Es geschah vor zwei Monaten – Mitte April waren ein arabischer Israeli und sein deutsch-marokkanischer Freund im Berliner Stadtteil Prenzlauer Berg unterwegs, auf dem Kopf die jüdische Kopfbedeckung Kippa. Der mutmaßliche Täter, ein 19-jähriger Syrer fühlte sich wohl provoziert, rastete aus. Gerichtssprecherin Lisa Jani:
"Zunächst soll er den Geschädigten beleidigt haben, antisemitisch, und dann soll er den Gürtel aus der Hose gezogen haben und mit dem Gürtel auf den Geschädigten eingeschlagen haben."
Der Angegriffene zückte sein Handy, filmte den Vorfall. Schnell sorgte dieser antisemitische Übergriff für Aufsehen in den sozialen Medien, das Video wurde tausendfach geteilt. In einer ersten Stellungnahme zeigte sich der Vorsitzende des Zentralrats der Juden Josef Schuster besorgt. Bislang habe es diese Vorfälle nur in muslimisch geprägten Stadtteilen gegeben, sagte er.
"Es handelte sich jetzt nicht um ein muslimisch geprägtes Viertel, sondern um ein Szeneviertel, ein gut bürgerliches Viertel, wo das Ganze geschehen ist. Und wo ein Mensch, nur weil er eine Kippa trägt, nicht nur mit Worten beleidigt wurde, sondern körperlich angegriffen wurde."
Übergriff hatte bundesweit Empörung ausgelöst
Viele Bundesminister kritisierten den antisemitischen Übergriff, Kanzlerin Angela Merkel zeigte sich besorgt. Es kam zu Solidaritätsaktionen – zwei Wochen später gingen in mehreren deutschen Städten Menschen auf die Straße, um demonstrativ die Kippa zu tragen – in Berlin versammelten sich mehrere tausend vor dem jüdischen Gemeindehaus im Stadtteil Charlottenburg.
"Weil es die Gesellschaft offensichtlich nicht schafft, die Leute zu schützen, da muss man dann dafür auf die Straße gehen. Ich bin sofort gekommen und habe zugesagt, denn ich komme von der Bundesstiftung Magnus Hirschfeld, das war ein jüdischer Homosexueller, und deshalb wollen wir heute ein Zeichen dafür setzen, dass in Deutschland viel zu wenig über Antisemitismus gesprochen wird. Um zu zeigen, dass der Kampf gegen den Antisemitismus keine Sache ist, die den Juden überlassen ist, das müssen die Deutschen selber tun."

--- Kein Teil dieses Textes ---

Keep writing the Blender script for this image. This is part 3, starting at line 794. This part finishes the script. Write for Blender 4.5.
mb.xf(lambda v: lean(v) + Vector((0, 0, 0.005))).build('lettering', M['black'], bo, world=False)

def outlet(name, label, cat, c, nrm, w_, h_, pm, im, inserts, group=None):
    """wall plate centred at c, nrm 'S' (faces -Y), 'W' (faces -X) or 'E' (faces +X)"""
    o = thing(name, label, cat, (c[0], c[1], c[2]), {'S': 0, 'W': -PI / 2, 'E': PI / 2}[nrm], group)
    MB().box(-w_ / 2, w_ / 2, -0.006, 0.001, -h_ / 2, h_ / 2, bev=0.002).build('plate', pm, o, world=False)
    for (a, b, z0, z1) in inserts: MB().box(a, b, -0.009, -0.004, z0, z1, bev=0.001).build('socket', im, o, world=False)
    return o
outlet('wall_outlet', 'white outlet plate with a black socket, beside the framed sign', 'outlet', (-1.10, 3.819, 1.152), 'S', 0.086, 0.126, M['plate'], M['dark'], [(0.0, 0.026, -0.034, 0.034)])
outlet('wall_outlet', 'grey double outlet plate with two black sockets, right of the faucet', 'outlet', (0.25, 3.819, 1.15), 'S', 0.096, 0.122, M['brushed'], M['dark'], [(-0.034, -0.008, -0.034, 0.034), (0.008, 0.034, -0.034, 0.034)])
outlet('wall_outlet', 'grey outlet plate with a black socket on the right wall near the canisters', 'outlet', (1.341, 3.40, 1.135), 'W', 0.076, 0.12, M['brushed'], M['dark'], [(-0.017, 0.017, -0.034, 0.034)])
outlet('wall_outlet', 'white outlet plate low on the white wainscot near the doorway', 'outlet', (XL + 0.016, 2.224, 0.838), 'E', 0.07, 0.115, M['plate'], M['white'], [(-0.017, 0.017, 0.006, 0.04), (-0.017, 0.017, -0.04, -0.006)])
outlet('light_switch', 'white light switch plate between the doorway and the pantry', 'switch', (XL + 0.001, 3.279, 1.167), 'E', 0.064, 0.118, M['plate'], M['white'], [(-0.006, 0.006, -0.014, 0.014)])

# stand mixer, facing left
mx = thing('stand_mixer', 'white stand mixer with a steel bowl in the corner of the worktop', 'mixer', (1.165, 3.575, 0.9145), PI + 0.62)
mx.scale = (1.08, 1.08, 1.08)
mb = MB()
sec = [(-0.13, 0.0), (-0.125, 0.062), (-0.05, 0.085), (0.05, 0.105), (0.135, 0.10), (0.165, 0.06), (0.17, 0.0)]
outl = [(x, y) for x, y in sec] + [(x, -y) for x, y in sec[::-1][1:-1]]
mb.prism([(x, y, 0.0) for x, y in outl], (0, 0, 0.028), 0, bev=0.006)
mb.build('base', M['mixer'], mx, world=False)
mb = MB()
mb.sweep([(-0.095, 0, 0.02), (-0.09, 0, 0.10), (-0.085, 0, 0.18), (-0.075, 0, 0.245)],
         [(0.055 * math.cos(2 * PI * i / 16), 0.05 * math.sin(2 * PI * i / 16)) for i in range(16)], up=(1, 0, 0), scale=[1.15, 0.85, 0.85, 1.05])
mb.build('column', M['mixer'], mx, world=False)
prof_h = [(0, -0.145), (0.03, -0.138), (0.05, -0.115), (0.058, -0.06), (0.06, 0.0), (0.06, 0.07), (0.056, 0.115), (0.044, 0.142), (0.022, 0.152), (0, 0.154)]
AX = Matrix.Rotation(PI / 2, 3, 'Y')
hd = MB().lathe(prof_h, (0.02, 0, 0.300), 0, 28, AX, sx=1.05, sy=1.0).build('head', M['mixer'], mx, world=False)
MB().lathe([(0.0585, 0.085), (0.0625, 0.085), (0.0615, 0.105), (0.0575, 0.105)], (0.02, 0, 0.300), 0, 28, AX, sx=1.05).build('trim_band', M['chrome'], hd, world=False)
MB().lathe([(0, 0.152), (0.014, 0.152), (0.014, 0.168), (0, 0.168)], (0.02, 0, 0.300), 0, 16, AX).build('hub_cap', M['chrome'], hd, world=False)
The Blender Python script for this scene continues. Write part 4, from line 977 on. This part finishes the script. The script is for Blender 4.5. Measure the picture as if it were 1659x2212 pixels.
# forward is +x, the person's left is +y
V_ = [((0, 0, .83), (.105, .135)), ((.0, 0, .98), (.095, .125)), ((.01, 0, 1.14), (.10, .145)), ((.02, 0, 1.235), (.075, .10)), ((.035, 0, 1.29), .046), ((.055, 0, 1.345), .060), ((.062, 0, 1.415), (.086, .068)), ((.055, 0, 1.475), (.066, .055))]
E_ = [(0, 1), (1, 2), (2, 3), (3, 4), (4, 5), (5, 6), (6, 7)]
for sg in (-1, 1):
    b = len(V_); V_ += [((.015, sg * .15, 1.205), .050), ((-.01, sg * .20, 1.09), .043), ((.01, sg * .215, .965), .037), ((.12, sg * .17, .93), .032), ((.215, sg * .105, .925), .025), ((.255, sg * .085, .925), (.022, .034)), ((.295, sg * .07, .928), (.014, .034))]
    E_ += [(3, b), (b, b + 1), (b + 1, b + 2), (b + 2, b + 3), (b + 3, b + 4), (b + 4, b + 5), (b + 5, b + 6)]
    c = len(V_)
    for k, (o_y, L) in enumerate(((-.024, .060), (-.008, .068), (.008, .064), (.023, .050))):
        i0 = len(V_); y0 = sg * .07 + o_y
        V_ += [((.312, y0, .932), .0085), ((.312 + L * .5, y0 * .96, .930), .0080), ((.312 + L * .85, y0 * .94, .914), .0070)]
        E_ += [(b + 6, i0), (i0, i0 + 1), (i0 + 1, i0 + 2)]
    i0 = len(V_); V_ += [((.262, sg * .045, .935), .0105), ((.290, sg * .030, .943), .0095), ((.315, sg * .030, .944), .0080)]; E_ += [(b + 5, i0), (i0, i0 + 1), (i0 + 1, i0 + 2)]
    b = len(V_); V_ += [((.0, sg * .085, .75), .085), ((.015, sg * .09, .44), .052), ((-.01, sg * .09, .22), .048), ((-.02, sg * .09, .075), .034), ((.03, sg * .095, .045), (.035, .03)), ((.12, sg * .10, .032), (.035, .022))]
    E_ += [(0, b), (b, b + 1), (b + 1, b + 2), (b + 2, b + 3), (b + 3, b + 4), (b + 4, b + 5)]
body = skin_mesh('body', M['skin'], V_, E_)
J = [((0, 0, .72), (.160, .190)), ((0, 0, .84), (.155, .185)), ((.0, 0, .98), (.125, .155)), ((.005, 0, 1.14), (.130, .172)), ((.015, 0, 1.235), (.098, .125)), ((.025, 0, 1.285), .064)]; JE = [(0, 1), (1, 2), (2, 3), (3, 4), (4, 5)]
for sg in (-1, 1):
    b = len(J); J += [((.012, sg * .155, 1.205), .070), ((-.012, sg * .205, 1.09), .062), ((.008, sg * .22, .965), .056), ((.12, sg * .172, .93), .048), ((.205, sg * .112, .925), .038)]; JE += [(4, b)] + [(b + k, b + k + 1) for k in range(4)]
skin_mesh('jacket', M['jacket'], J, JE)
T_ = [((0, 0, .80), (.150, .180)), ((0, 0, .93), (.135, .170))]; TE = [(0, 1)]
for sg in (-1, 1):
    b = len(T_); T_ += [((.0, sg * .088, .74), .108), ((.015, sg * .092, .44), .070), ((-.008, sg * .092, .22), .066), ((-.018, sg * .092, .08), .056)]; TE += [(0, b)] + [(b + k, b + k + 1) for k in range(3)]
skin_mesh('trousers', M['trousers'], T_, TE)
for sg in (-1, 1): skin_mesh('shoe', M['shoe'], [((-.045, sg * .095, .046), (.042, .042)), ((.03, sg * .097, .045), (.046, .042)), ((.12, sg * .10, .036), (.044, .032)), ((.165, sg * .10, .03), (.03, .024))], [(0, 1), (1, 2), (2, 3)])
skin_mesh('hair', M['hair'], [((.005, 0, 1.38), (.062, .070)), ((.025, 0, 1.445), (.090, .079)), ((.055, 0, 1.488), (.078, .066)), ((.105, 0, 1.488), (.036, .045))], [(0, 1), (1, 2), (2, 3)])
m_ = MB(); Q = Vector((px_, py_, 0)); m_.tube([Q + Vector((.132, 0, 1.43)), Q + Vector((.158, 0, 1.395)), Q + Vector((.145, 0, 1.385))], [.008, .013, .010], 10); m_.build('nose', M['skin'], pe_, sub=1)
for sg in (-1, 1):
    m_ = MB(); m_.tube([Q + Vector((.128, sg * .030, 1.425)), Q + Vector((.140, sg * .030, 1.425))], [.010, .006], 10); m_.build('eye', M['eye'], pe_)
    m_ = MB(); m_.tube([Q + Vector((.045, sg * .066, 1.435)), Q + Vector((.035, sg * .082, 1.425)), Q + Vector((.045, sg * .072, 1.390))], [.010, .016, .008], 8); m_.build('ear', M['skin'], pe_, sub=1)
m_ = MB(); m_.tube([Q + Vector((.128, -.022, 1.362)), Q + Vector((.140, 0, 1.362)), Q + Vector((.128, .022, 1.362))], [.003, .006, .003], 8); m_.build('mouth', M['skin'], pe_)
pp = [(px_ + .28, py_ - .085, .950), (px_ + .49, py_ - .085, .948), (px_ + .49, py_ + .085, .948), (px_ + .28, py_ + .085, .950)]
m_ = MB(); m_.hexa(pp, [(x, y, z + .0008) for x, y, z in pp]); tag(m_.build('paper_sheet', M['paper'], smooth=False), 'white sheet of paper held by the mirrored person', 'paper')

Wie antisemitisch sind die in Deutschland lebenden Muslime, die Zuwanderer aus Syrien, Afghanistan, dem Iran und was ist zu tun gegen muslimischen Antisemitismus? Fragen, die in den Tagen nach dem Übergriff die Debatte bestimmten. Die muslimischen Verbände müssten sich stärker von diesen Vorfällen distanzieren, so eine Forderung. Sawsan Chebli, SPD-Staatssekretärin in der Berliner Senatskanzlei:
"Ich finde, es ist unsere Verantwortung, ich sagte unsere, weil ich auch muslimischen Glaubens bin, als Muslime da ein Zeichen zu setzen, und genau zu sagen, man darf nicht zulassen, dass diese Leute, die sich Muslime nennen, den Islam in den Dreck ziehen und es gehört dazu, ein Statement zu setzen."
19-Jähriger stellt sich den Behörden
Der mutmaßliche Angreifer – er lebt seit 2015 in Deutschland - konnte schnell identifiziert werden. Der 19-Jährige stellte sich den Behörden, sitzt seitdem in Untersuchungshaft. Der Vorsitzende des Zentralrats der Juden Josef Schuster:
"Es geht mir auch darum, dass dann von den Strafermittlungsbehörden, aber auch von der Justiz, dieser Vorgang entsprechend auch juristisch aufgearbeitet, geahndet wird. Ich glaube, dass man es nicht mit einer einfachen Körperverletzung zu tun hat. Und es ist an der Justiz, ein sehr klares Zeichen zu setzen."
Bereits einen Monat nach der Tat erhob die Staatsanwalt Anklage wegen schwerer Körperverletzung und Beleidigung, heute muss sich der mutmaßliche Täter vor dem Amtsgericht Tiergarten verantworten. Acht Zeugen sind geladen, es könnte heute noch ein Urteil fallen.